(Task details) Make an exact copy of all the records.

(Raw records)
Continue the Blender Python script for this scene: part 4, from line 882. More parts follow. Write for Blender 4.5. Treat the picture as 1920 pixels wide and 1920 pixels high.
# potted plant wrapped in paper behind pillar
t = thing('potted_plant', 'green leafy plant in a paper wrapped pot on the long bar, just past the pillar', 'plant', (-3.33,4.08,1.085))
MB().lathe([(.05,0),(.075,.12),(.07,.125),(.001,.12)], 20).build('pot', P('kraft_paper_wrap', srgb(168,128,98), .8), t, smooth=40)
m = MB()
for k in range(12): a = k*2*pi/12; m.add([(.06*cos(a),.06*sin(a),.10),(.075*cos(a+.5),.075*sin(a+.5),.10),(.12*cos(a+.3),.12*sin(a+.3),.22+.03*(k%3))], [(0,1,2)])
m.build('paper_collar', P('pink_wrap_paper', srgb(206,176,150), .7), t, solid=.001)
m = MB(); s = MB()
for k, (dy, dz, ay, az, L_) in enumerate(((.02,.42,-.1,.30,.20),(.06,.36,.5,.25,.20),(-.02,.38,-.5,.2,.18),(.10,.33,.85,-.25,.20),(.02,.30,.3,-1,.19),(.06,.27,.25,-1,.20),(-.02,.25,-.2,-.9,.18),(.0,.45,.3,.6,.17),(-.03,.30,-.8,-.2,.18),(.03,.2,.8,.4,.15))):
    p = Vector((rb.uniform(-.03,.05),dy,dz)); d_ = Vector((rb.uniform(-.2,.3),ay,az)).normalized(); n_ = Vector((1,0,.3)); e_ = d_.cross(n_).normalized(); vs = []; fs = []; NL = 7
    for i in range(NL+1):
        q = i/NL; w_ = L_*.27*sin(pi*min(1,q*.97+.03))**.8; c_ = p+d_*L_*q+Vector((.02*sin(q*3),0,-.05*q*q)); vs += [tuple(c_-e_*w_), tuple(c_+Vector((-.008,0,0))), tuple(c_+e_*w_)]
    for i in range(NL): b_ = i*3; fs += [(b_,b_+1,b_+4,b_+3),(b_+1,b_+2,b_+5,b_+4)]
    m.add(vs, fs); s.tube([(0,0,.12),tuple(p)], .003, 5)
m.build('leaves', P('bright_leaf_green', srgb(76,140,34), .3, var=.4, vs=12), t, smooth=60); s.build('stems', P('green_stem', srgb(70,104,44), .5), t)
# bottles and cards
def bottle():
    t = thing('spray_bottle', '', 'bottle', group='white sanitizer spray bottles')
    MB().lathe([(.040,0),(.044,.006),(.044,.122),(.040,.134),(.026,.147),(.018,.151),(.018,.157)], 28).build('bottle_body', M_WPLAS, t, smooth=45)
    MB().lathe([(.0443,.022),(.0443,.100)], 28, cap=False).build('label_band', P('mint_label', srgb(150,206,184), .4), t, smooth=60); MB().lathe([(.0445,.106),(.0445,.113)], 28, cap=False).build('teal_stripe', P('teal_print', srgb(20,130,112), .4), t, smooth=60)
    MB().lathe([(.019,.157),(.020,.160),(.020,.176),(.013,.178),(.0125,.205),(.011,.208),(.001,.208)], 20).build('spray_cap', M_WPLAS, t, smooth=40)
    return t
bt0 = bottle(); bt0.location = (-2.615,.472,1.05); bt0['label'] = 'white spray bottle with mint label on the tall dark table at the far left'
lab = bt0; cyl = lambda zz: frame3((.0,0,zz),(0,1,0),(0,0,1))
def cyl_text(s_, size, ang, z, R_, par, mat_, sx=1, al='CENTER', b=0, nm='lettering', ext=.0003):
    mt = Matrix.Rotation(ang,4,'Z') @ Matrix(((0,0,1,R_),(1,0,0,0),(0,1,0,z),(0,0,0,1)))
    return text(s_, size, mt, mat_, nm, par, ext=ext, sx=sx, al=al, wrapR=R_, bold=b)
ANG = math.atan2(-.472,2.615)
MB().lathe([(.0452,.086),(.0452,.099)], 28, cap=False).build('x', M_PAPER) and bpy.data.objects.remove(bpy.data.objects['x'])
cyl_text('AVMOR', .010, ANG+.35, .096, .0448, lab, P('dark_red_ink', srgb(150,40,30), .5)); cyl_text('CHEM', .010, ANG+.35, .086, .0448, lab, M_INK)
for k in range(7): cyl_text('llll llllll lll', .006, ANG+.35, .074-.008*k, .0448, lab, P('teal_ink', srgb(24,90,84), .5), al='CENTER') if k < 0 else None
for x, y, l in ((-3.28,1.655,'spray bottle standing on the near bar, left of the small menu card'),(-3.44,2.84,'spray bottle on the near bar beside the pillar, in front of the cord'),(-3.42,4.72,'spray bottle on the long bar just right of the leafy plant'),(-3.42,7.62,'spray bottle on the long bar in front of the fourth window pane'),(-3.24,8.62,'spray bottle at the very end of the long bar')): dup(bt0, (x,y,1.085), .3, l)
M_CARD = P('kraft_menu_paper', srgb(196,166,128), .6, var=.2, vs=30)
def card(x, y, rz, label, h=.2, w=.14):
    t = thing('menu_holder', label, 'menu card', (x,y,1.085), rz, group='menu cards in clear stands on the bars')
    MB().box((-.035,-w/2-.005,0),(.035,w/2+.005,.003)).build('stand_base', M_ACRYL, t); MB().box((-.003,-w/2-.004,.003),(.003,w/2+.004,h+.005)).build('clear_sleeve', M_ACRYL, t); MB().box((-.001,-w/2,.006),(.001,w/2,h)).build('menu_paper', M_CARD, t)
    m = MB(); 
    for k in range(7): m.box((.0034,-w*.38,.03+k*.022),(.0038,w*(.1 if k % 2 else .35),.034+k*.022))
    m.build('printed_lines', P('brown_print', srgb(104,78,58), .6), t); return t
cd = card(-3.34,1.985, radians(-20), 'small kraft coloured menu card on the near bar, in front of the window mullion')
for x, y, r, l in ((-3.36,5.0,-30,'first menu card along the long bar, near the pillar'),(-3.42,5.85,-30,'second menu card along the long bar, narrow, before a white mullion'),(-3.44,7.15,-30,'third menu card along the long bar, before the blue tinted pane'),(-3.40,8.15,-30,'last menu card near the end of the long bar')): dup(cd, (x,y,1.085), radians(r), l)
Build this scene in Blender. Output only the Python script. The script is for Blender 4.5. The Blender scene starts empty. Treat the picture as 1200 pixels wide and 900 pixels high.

(Answer for the task)
Continue the Blender Python script for this scene: part 4, from line 882. More parts follow. Write for Blender 4.5. Treat the picture as 1920 pixels wide and 1920 pixels high.
# potted plant wrapped in paper behind pillar
t = thing('potted_plant', 'green leafy plant in a paper wrapped pot on the long bar, just past the pillar', 'plant', (-3.33,4.08,1.085))
MB().lathe([(.05,0),(.075,.12),(.07,.125),(.001,.12)], 20).build('pot', P('kraft_paper_wrap', srgb(168,128,98), .8), t, smooth=40)
m = MB()
for k in range(12): a = k*2*pi/12; m.add([(.06*cos(a),.06*sin(a),.10),(.075*cos(a+.5),.075*sin(a+.5),.10),(.12*cos(a+.3),.12*sin(a+.3),.22+.03*(k%3))], [(0,1,2)])
m.build('paper_collar', P('pink_wrap_paper', srgb(206,176,150), .7), t, solid=.001)
m = MB(); s = MB()
for k, (dy, dz, ay, az, L_) in enumerate(((.02,.42,-.1,.30,.20),(.06,.36,.5,.25,.20),(-.02,.38,-.5,.2,.18),(.10,.33,.85,-.25,.20),(.02,.30,.3,-1,.19),(.06,.27,.25,-1,.20),(-.02,.25,-.2,-.9,.18),(.0,.45,.3,.6,.17),(-.03,.30,-.8,-.2,.18),(.03,.2,.8,.4,.15))):
    p = Vector((rb.uniform(-.03,.05),dy,dz)); d_ = Vector((rb.uniform(-.2,.3),ay,az)).normalized(); n_ = Vector((1,0,.3)); e_ = d_.cross(n_).normalized(); vs = []; fs = []; NL = 7
    for i in range(NL+1):
        q = i/NL; w_ = L_*.27*sin(pi*min(1,q*.97+.03))**.8; c_ = p+d_*L_*q+Vector((.02*sin(q*3),0,-.05*q*q)); vs += [tuple(c_-e_*w_), tuple(c_+Vector((-.008,0,0))), tuple(c_+e_*w_)]
    for i in range(NL): b_ = i*3; fs += [(b_,b_+1,b_+4,b_+3),(b_+1,b_+2,b_+5,b_+4)]
    m.add(vs, fs); s.tube([(0,0,.12),tuple(p)], .003, 5)
m.build('leaves', P('bright_leaf_green', srgb(76,140,34), .3, var=.4, vs=12), t, smooth=60); s.build('stems', P('green_stem', srgb(70,104,44), .5), t)
# bottles and cards
def bottle():
    t = thing('spray_bottle', '', 'bottle', group='white sanitizer spray bottles')
    MB().lathe([(.040,0),(.044,.006),(.044,.122),(.040,.134),(.026,.147),(.018,.151),(.018,.157)], 28).build('bottle_body', M_WPLAS, t, smooth=45)
    MB().lathe([(.0443,.022),(.0443,.100)], 28, cap=False).build('label_band', P('mint_label', srgb(150,206,184), .4), t, smooth=60); MB().lathe([(.0445,.106),(.0445,.113)], 28, cap=False).build('teal_stripe', P('teal_print', srgb(20,130,112), .4), t, smooth=60)
    MB().lathe([(.019,.157),(.020,.160),(.020,.176),(.013,.178),(.0125,.205),(.011,.208),(.001,.208)], 20).build('spray_cap', M_WPLAS, t, smooth=40)
    return t
bt0 = bottle(); bt0.location = (-2.615,.472,1.05); bt0['label'] = 'white spray bottle with mint label on the tall dark table at the far left'
lab = bt0; cyl = lambda zz: frame3((.0,0,zz),(0,1,0),(0,0,1))
def cyl_text(s_, size, ang, z, R_, par, mat_, sx=1, al='CENTER', b=0, nm='lettering', ext=.0003):
    mt = Matrix.Rotation(ang,4,'Z') @ Matrix(((0,0,1,R_),(1,0,0,0),(0,1,0,z),(0,0,0,1)))
    return text(s_, size, mt, mat_, nm, par, ext=ext, sx=sx, al=al, wrapR=R_, bold=b)
ANG = math.atan2(-.472,2.615)
MB().lathe([(.0452,.086),(.0452,.099)], 28, cap=False).build('x', M_PAPER) and bpy.data.objects.remove(bpy.data.objects['x'])
cyl_text('AVMOR', .010, ANG+.35, .096, .0448, lab, P('dark_red_ink', srgb(150,40,30), .5)); cyl_text('CHEM', .010, ANG+.35, .086, .0448, lab, M_INK)
for k in range(7): cyl_text('llll llllll lll', .006, ANG+.35, .074-.008*k, .0448, lab, P('teal_ink', srgb(24,90,84), .5), al='CENTER') if k < 0 else None
for x, y, l in ((-3.28,1.655,'spray bottle standing on the near bar, left of the small menu card'),(-3.44,2.84,'spray bottle on the near bar beside the pillar, in front of the cord'),(-3.42,4.72,'spray bottle on the long bar just right of the leafy plant'),(-3.42,7.62,'spray bottle on the long bar in front of the fourth window pane'),(-3.24,8.62,'spray bottle at the very end of the long bar')): dup(bt0, (x,y,1.085), .3, l)
M_CARD = P('kraft_menu_paper', srgb(196,166,128), .6, var=.2, vs=30)
def card(x, y, rz, label, h=.2, w=.14):
    t = thing('menu_holder', label, 'menu card', (x,y,1.085), rz, group='menu cards in clear stands on the bars')
    MB().box((-.035,-w/2-.005,0),(.035,w/2+.005,.003)).build('stand_base', M_ACRYL, t); MB().box((-.003,-w/2-.004,.003),(.003,w/2+.004,h+.005)).build('clear_sleeve', M_ACRYL, t); MB().box((-.001,-w/2,.006),(.001,w/2,h)).build('menu_paper', M_CARD, t)
    m = MB(); 
    for k in range(7): m.box((.0034,-w*.38,.03+k*.022),(.0038,w*(.1 if k % 2 else .35),.034+k*.022))
    m.build('printed_lines', P('brown_print', srgb(104,78,58), .6), t); return t
cd = card(-3.34,1.985, radians(-20), 'small kraft coloured menu card on the near bar, in front of the window mullion')
for x, y, r, l in ((-3.36,5.0,-30,'first menu card along the long bar, near the pillar'),(-3.42,5.85,-30,'second menu card along the long bar, narrow, before a white mullion'),(-3.44,7.15,-30,'third menu card along the long bar, before the blue tinted pane'),(-3.40,8.15,-30,'last menu card near the end of the long bar')): dup(cd, (x,y,1.085), radians(r), l)
Build this scene in Blender. Output only the Python script. The script is for Blender 4.5. The Blender scene starts empty. Treat the picture as 1200 pixels wide and 900 pixels high.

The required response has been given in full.